Updated: Aug 14, 2023


Today marks the beginning of Pride Month, when we honor the history and the sacred worth of the LGBTQ community. June is commemorated each year in honor of the Stonewall rebellion, the act of defiance in 1969 at the Stonewall Inn in New York City that is often marked as the beginning of the modern gay rights movement. Last June, we at Friends Church celebrated Pride in style as we commemorated the 25th anniversary of our vote to become an Open & Affirming congregation. That legacy continues each day in our mission and ministry.


In addition to the start of Pride Month, this Sunday also marks Pentecost, the day when we remember the coming of the Holy Spirit on the gathered disciples after the resurrection of Jesus, which marks the beginning of the Christian church.


Pride and Pentecost may seem like strange bedfellows, but I think they have more in common than meets the eye. Both events are disruptive—they upset the status quo and the expectations that people had come to have about the way the world worked. The Spirit, when She fell on the followers of Jesus, caused an outpouring of praise in numerous languages and broke down the barriers that separated people—barriers of race, national origin, language, and faith. Pride, too, is disruptive; it breaks down the walls that some people seek to erect to mark who is in and who is out. Pride says that everyone, without exception, is made in the image of God and belongs in the circle of love and grace.

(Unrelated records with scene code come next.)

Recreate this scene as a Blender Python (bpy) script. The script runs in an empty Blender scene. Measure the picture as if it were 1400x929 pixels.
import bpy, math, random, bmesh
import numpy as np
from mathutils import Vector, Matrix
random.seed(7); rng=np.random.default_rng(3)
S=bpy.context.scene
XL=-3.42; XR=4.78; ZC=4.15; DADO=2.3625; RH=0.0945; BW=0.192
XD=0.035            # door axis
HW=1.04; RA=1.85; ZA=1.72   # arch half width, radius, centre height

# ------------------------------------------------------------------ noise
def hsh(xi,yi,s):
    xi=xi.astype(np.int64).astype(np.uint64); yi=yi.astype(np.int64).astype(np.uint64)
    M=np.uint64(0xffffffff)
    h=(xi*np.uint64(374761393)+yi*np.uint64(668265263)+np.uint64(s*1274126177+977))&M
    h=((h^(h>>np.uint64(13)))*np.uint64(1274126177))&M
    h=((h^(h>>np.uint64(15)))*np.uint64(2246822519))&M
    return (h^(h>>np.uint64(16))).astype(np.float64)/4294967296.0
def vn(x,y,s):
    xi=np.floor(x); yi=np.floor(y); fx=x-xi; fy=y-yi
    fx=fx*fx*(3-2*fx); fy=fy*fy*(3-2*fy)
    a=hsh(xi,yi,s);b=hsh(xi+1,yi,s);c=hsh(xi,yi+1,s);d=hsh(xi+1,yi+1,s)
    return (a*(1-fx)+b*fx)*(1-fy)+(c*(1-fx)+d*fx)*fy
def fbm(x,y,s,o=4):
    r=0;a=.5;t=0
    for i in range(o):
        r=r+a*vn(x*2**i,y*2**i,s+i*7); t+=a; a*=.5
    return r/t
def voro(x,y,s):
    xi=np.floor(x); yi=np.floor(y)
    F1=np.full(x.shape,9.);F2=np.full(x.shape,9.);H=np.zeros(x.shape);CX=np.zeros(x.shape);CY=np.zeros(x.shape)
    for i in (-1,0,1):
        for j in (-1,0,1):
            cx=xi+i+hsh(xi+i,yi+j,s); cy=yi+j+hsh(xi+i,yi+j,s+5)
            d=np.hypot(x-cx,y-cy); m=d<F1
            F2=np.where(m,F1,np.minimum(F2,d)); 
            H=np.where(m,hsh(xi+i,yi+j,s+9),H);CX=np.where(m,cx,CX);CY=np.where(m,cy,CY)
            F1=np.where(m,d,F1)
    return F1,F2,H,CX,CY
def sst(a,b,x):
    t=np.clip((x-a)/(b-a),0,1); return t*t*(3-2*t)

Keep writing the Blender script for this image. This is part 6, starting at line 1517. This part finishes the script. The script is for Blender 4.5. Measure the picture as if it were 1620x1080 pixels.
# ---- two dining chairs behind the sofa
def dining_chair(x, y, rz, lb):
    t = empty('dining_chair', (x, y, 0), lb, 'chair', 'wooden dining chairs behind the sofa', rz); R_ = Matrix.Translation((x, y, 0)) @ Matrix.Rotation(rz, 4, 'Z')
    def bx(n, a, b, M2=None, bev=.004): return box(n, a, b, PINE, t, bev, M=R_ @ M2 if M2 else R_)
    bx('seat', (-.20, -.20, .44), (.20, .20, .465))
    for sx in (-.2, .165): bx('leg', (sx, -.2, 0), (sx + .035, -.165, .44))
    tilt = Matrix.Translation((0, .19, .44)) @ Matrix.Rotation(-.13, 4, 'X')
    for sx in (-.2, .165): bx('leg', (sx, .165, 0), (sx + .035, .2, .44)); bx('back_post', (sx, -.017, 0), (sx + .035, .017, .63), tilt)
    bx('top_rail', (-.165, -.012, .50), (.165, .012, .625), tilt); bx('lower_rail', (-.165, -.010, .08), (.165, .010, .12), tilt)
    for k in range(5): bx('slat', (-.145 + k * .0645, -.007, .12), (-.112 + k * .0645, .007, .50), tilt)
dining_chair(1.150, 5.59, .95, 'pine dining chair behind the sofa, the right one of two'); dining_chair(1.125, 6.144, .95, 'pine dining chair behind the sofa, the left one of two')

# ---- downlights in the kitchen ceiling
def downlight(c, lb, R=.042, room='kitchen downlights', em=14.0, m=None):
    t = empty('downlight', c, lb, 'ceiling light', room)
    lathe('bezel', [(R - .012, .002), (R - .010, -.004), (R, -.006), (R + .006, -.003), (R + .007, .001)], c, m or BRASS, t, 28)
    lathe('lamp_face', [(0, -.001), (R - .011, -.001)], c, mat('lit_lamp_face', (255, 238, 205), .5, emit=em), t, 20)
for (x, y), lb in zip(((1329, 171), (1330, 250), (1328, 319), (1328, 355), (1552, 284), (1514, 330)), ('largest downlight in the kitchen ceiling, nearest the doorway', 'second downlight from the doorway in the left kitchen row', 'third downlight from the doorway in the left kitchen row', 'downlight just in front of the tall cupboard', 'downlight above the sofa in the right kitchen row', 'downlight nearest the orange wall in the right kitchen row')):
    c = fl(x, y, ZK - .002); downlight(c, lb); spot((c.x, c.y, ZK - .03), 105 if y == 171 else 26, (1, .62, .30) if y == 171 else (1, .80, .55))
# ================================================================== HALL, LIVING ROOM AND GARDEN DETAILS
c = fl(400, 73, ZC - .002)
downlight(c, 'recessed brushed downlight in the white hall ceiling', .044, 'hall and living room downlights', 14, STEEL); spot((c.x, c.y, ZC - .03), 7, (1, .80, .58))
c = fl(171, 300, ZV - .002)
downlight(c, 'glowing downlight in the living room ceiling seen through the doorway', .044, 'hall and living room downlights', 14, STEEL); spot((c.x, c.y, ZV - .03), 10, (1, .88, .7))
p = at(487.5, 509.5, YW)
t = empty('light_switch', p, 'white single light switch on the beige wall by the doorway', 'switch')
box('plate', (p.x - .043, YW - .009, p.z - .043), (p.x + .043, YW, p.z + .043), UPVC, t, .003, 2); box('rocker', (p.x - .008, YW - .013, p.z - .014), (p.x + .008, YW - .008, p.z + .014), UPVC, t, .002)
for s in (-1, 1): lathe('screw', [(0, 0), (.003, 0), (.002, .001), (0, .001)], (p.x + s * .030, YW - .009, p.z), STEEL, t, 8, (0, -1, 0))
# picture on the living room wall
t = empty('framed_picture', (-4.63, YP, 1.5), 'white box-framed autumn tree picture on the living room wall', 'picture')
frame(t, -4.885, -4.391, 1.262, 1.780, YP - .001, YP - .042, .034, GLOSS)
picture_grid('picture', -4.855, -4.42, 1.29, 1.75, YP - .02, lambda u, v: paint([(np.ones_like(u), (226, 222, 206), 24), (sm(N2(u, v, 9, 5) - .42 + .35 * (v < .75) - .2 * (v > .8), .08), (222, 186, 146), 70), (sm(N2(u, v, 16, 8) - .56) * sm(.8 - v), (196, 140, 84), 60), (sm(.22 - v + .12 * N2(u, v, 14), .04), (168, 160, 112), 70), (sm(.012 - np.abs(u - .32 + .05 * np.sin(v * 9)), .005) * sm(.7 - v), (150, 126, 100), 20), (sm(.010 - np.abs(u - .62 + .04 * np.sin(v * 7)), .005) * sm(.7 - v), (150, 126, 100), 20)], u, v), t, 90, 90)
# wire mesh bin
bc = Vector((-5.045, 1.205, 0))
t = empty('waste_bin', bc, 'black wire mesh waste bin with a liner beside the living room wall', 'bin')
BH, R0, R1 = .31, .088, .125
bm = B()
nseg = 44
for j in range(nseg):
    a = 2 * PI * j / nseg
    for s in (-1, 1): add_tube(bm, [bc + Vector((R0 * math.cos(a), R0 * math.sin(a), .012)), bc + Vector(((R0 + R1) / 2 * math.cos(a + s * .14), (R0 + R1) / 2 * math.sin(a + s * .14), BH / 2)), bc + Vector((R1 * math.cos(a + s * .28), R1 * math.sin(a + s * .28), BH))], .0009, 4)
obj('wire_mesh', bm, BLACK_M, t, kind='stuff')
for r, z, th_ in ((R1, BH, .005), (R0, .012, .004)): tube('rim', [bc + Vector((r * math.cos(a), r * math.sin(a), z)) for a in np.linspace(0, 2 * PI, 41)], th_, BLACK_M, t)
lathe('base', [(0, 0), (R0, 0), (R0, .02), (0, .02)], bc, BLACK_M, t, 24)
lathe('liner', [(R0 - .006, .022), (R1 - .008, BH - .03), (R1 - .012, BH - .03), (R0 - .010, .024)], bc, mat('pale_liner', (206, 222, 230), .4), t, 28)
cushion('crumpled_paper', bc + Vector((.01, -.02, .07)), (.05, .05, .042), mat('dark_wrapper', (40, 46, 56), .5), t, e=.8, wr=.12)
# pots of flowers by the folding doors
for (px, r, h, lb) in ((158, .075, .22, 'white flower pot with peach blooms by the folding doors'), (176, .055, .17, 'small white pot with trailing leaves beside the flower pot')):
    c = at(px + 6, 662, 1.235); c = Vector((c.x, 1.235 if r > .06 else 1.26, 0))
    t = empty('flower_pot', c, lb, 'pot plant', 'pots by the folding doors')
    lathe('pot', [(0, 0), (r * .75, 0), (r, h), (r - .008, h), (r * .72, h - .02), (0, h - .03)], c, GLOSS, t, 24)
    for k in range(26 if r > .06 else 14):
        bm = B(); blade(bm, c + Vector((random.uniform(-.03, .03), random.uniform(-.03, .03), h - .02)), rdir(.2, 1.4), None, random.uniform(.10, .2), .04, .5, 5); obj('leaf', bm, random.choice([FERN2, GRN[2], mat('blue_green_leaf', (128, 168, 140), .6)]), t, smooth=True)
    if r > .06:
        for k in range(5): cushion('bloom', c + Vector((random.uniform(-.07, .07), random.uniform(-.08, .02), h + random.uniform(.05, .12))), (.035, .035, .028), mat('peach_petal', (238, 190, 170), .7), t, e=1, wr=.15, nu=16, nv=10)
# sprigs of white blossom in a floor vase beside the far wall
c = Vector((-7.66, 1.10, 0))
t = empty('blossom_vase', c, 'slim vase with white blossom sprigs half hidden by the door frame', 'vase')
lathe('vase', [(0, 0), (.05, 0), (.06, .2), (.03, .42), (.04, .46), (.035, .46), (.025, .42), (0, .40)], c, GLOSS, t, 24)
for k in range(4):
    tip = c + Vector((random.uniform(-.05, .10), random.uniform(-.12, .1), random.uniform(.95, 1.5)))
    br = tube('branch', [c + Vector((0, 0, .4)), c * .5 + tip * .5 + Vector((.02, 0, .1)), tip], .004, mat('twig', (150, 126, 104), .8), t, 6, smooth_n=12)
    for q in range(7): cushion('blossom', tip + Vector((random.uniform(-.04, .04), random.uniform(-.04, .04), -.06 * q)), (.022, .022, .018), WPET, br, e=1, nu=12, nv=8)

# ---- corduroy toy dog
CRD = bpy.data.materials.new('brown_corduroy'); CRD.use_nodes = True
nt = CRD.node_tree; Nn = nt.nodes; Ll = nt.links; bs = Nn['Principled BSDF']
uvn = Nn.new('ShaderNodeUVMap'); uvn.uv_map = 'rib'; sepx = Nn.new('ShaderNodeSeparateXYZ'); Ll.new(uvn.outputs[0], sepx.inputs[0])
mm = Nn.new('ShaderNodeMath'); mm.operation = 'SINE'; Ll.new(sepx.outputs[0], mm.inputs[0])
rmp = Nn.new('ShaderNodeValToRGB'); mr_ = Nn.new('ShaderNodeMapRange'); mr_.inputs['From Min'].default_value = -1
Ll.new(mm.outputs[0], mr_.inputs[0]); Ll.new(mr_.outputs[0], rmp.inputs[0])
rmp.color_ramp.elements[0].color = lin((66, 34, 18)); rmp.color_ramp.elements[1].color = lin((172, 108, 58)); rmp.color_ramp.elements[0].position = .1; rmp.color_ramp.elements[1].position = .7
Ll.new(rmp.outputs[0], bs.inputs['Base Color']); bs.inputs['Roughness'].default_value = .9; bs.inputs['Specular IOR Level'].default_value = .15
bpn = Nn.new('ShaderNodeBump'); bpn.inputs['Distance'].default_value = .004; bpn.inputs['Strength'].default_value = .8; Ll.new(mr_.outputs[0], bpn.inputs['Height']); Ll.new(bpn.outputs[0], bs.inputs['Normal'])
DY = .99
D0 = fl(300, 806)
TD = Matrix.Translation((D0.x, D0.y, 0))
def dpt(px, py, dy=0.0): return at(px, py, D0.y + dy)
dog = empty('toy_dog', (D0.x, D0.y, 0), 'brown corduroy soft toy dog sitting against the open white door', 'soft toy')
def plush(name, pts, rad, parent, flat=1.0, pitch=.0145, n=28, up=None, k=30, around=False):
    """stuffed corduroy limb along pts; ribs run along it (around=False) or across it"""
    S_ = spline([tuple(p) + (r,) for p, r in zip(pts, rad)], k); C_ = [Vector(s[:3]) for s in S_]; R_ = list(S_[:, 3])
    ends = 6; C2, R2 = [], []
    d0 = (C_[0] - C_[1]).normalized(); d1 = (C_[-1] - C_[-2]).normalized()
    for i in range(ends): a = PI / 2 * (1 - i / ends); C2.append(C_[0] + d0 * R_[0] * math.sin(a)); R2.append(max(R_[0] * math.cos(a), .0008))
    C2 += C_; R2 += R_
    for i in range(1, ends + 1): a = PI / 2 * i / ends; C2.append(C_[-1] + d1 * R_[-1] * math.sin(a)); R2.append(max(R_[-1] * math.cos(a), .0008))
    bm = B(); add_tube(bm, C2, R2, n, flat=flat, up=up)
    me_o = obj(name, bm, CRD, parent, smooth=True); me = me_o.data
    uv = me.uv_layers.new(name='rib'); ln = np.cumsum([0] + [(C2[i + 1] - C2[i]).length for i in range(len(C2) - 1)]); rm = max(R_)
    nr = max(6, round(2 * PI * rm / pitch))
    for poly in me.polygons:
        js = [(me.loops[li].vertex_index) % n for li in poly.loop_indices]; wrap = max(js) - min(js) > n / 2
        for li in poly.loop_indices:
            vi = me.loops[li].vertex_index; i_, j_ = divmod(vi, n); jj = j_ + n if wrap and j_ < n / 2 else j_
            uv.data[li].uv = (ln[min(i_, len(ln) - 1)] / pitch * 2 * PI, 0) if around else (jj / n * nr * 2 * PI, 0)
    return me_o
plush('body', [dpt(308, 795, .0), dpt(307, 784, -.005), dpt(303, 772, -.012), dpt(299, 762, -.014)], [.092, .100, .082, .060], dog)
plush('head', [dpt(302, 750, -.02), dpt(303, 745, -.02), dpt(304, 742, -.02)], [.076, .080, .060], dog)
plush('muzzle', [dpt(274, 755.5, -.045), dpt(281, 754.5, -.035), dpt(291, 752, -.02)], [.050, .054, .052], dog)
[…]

I got a glimpse of that Spirit-filled moment this past weekend at the Annual Meeting for our South Central Conference. As we gathered for worship, business, and fellowship, our Conference Minister invited us from Friends Church to share part of our story about how we came to be. Anne Wehrly, previous pastors Charles Stark and Jo Hudson, Pastor Dan, Brooke Dooley, and me told stories about the impact this place has had on us and why it’s so important in our lives and journeys.


I told the story of the first time I came to Friends; I was invited by a friend in the summer of 2006, at time when I was hurting and uncertain about the future. I was a seminary student at Brite Divinity School and in the ordination process through my home church in Waco. But the year before, that congregation—the place where I, my mother, and my grandmother had grown up—chose to leave the UCC over its support of marriage equality. I was told that people like me simply didn’t belong. I wasn’t sure there really was a place for me in the church after all.


And then, I walked through the doors of a quirky little church in College Station, and everything changed. I was welcomed in a way that I had not been before—fully, completely, all of me. Pastor Dan and many others that I met that day made it clear that I did belong. And I’m here today because of you. That was a Pentecost moment for me, a Holy Spirit encounter that left me changed.


Pride and Pentecost belong together—because they remind us that we all belong. No matter who you are, no matter where you are on your journey. God is with you, and you are not alone.